Avoid airport money changers in the US (spreads 4-6%). Top options: SuperRich, Vasu, and X-Change Money Changer in Bangkok offer near-mid-market rates if you carry USD cash. ATM withdrawals from a no-forex-fee debit card (Charles Schwab, Wise, Revolut) at any Thai bank ATM typically nets out ~1% below mid-market. Never use a credit card for THB cash advances — Thai banks charge 220 THB per transaction plus your bank's fee.
Long-Term Resident visa Thailand — USD-THB implications?
The LTR visa requires $80,000 annual income or $1M assets for the wealthy-global-citizen category. Most LTR holders maintain a USD-denominated income stream and convert as needed. For monthly living costs (~$2,500 in Bangkok / $1,500 in Chiang Mai), most expats use Wise multi-currency accounts or Bangkok Bank USD savings accounts to optimize conversion timing. The 5-year visa flat tax of 17% applies on qualifying foreign-sourced income.
Why is THB stronger than peer ASEAN currencies?

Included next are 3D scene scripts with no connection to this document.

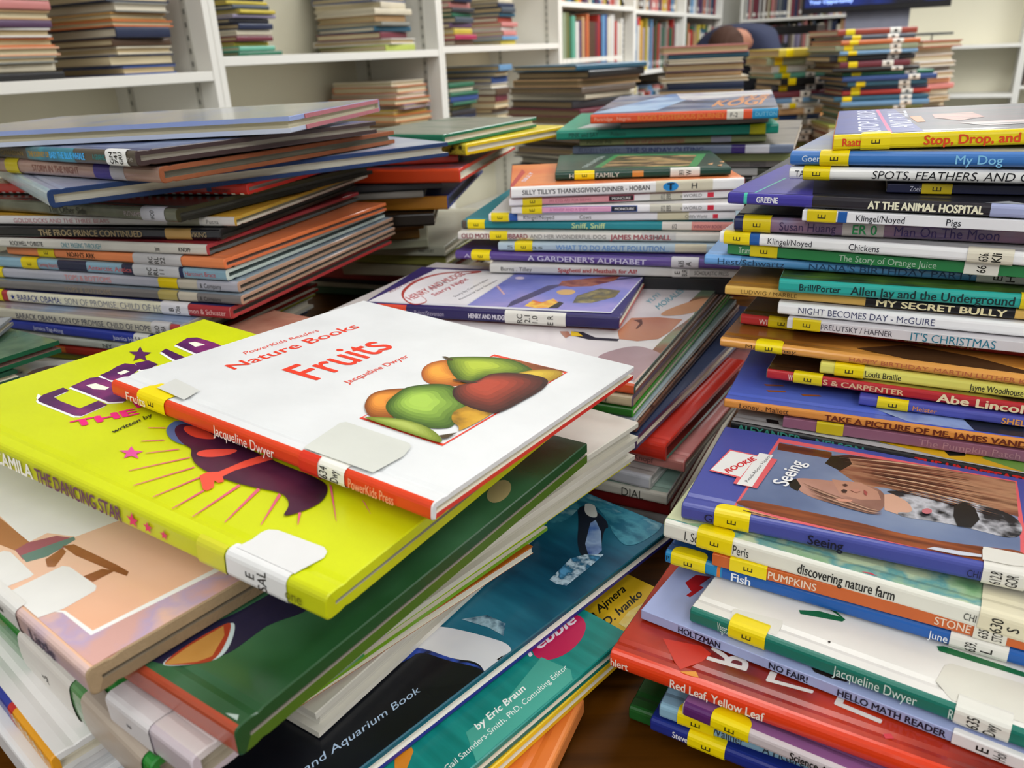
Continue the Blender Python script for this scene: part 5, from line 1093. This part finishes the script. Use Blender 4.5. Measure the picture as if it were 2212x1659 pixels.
shelf_stack(255, 1.010, 'brick tan maroon navy grey gold orange navy brown cream navy blue'.split(), .135, .20, .0155, 'cream edged stack left of the first upright', 'books stacked on the left shelf', seed=3)
shelf_stack(508, 1.037, 'navy yellow slate yellow lilac charcoal navy cream maroon yellow mint green'.split(), .125, .20, .0098, 'navy and yellow stack on the second unit', 'books in the navy and yellow stack', pages=False, seed=4)
shelf_stack(830, 1.037, 'sage brick blue cream cream tan grey teal maroon white lime'.split(), .15, .25, .0135, 'tilted stack on the second unit, upper shelf', 'books in the stack left of the second upright', seed=5, yj=.09)
shelf_stack(980, 1.045, 'blue navy pink charcoal green slate purple yellow crimson brown'.split(), .13, .16, .0150, 'colourful left stack on the third unit', 'books in the two stacks of the third unit', pages=False, seed=6, inset=.02)
shelf_stack(1085, 1.045, 'cream navy slate teal brick pink white pink sky yellow'.split(), .115, .16, .0155, 'right stack on the third unit', 'books in the two stacks of the third unit', pages=False, seed=7)
shelf_stack(862, .785, 'cream orange white orange lilac yellow orange tan brown cream pink'.split(), .17, .24, .0150, 'low stack on the second unit, lower shelf', 'books on the lower shelf', seed=8, yj=.08)
shelf_stack(975, .785, 'green cream green blue green olive charcoal navy white crimson lime'.split(), .165, .15, .0135, 'green stack on the third unit, lower shelf', 'books on the lower shelf', pages=False, seed=9, inset=.02)
shelf_stack(1072, .785, 'sky navy blue white brown maroon tan brown grey cream'.split(), .115, .2, .0185, 'right stack on the third unit, lower shelf', 'books on the lower shelf', seed=10)
# upright books, nearest shelf one by one
def upright(a, b, z, h, w, t, c, lean=0., pages='d8d0bc', name='book'):
    Xl = (Z_+D_*lean).normalized(); Yl = N2; Zl = Xl.cross(Yl).normalized()
    m = Matrix((Xl, Yl, Zl)).transposed().to_4x4(); q = room(a, b, z); m.translation = q+Xl*h/2+Yl*w/2-Zl*t
    return Book(h, w, t, m, front=c, spine=c, pages=pages, name=name)
a = 3*BW+.035; rn = random.Random(5); SEQ = 'green sage olive green mint white purple tan brick orange brown brown maroon red navy sky blue cream white white red white cream white'.split()
side_n = ['first', 'second', 'third', 'fourth', 'fifth', 'sixth', 'seventh', 'eighth', 'ninth', 'tenth', 'eleventh', 'twelfth', 'thirteenth', 'fourteenth', 'fifteenth', 'sixteenth', 'seventeenth', 'eighteenth', 'nineteenth', 'twentieth', 'twenty first', 'twenty second', 'twenty third', 'twenty fourth']
for i, nm in enumerate(SEQ):
    t = rn.uniform(.022, .038)
    if a+t > 4*BW-.03: break
    b = upright(a, .02, .9555, rn.uniform(.165, .205), .17, t, PAL[nm]); s0 = b.L*.5
    b.strip(b.mb, -b.L/2+.012, -b.L/2+.030, -b.s_top*.9, b.s_top*.9, 'e8e6de', .0003)
    b.done('%s upright book, %s from the left on the nearest full shelf' % (nm, side_n[i]), 'upright books on the nearest full shelf'); a += t+.0015
# everything farther: rows nobody would count
mb = MB()
def row(a0, a1, b0, z, hs, rnd, side=0, cols=None):
    a = a0
    while a < a1-.03:
        t = rnd.uniform(.006, .026); h = rnd.uniform(*hs); w = rnd.uniform(.14, .2); c = PAL[rnd.choice(cols or list(PAL))]
        if side == 0: q = room(a+t/2, b0+rnd.uniform(0, .03)+w/2, z+h/2+.0004); R = Matrix.Rotation(YD, 3, 'Z')
        else: q = room(b0+rnd.uniform(0, .02)+w/2, -(a+t/2), z+h/2+.0004); R = Matrix.Rotation(YD+math.pi/2, 3, 'Z')
        mb.box(q, (t*.94, w, h), c, R); off = (-N2 if side == 0 else -D_)*(w/2+.0004)
        if rnd.random() < .6: mb.box(q+off+Vector((0, 0, -h/2+.03)), (t*.86, .0008, .022), 'e4e2da', R)
        a += t
rr = random.Random(3); UPC = 'white white cream red navy sky yellow orange purple brown teal green pink black grey brick tan'.split()
for i in (3, 4, 5):
    for z in LEV[i]: 
        if i == 3 and abs(z-.955) < .01: continue
        if i == 4 and abs(z-.905) < .01: row(i*BW+.28, (i+1)*BW-.04, .02, z, (.19, .25), rr, cols=UPC); continue
        row(i*BW+.03, (i+1)*BW-.04, .02, z, (.17, .235), rr, cols=UPC)
for z in (.90, 1.165, 1.5, .55): row(.03, .87, AB+.02, z, (.2, .25), rr, 1, cols='cream tan grey brown maroon slate white pink lilac taupe navy olive'.split())
for z in (1.01, .68, 1.4): row(1.83, 2.67, AB+.02, z, (.2, .28), rr, 1, cols='grey white taupe brown slate sage'.split())
o = mb.build('shelved_books'); tag(o, 'densely packed upright books on the far shelves', 'books', None, 'stuff')
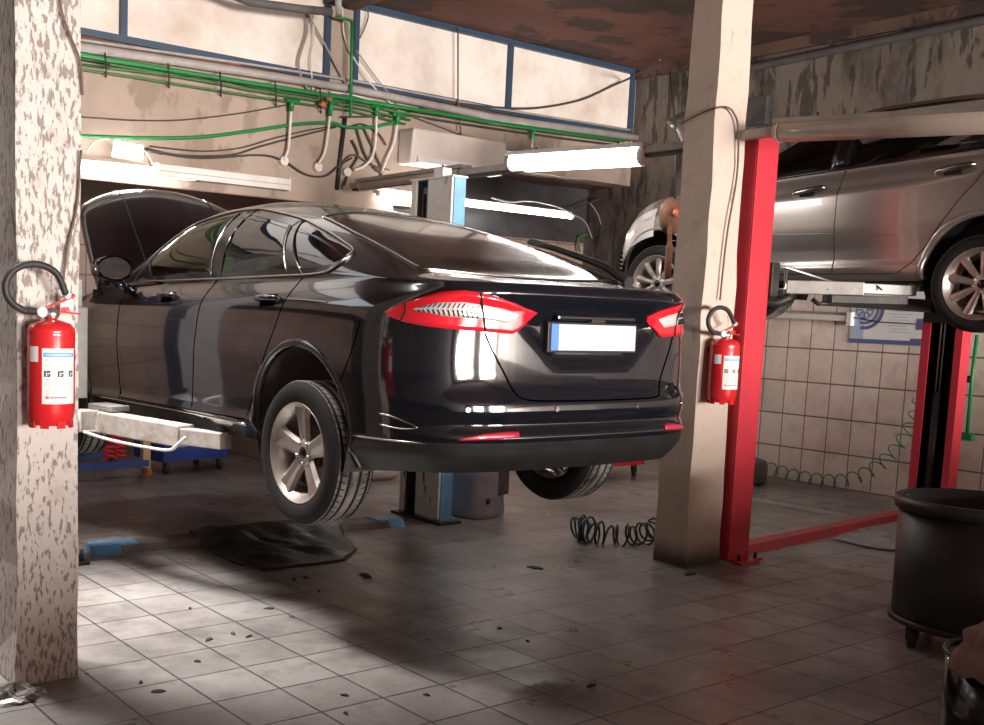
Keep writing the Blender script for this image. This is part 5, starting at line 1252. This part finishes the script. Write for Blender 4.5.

Two reasons: (1) Thailand runs a small current account surplus (tourism + electronics exports > oil imports), and (2) the Bank of Thailand has maintained a tighter monetary stance than peers like Bangko Sentral or Bank Indonesia. The structural support of tourism revenues — recovered to $40B+ in 2025 — anchors the baht relative to ASEAN peers.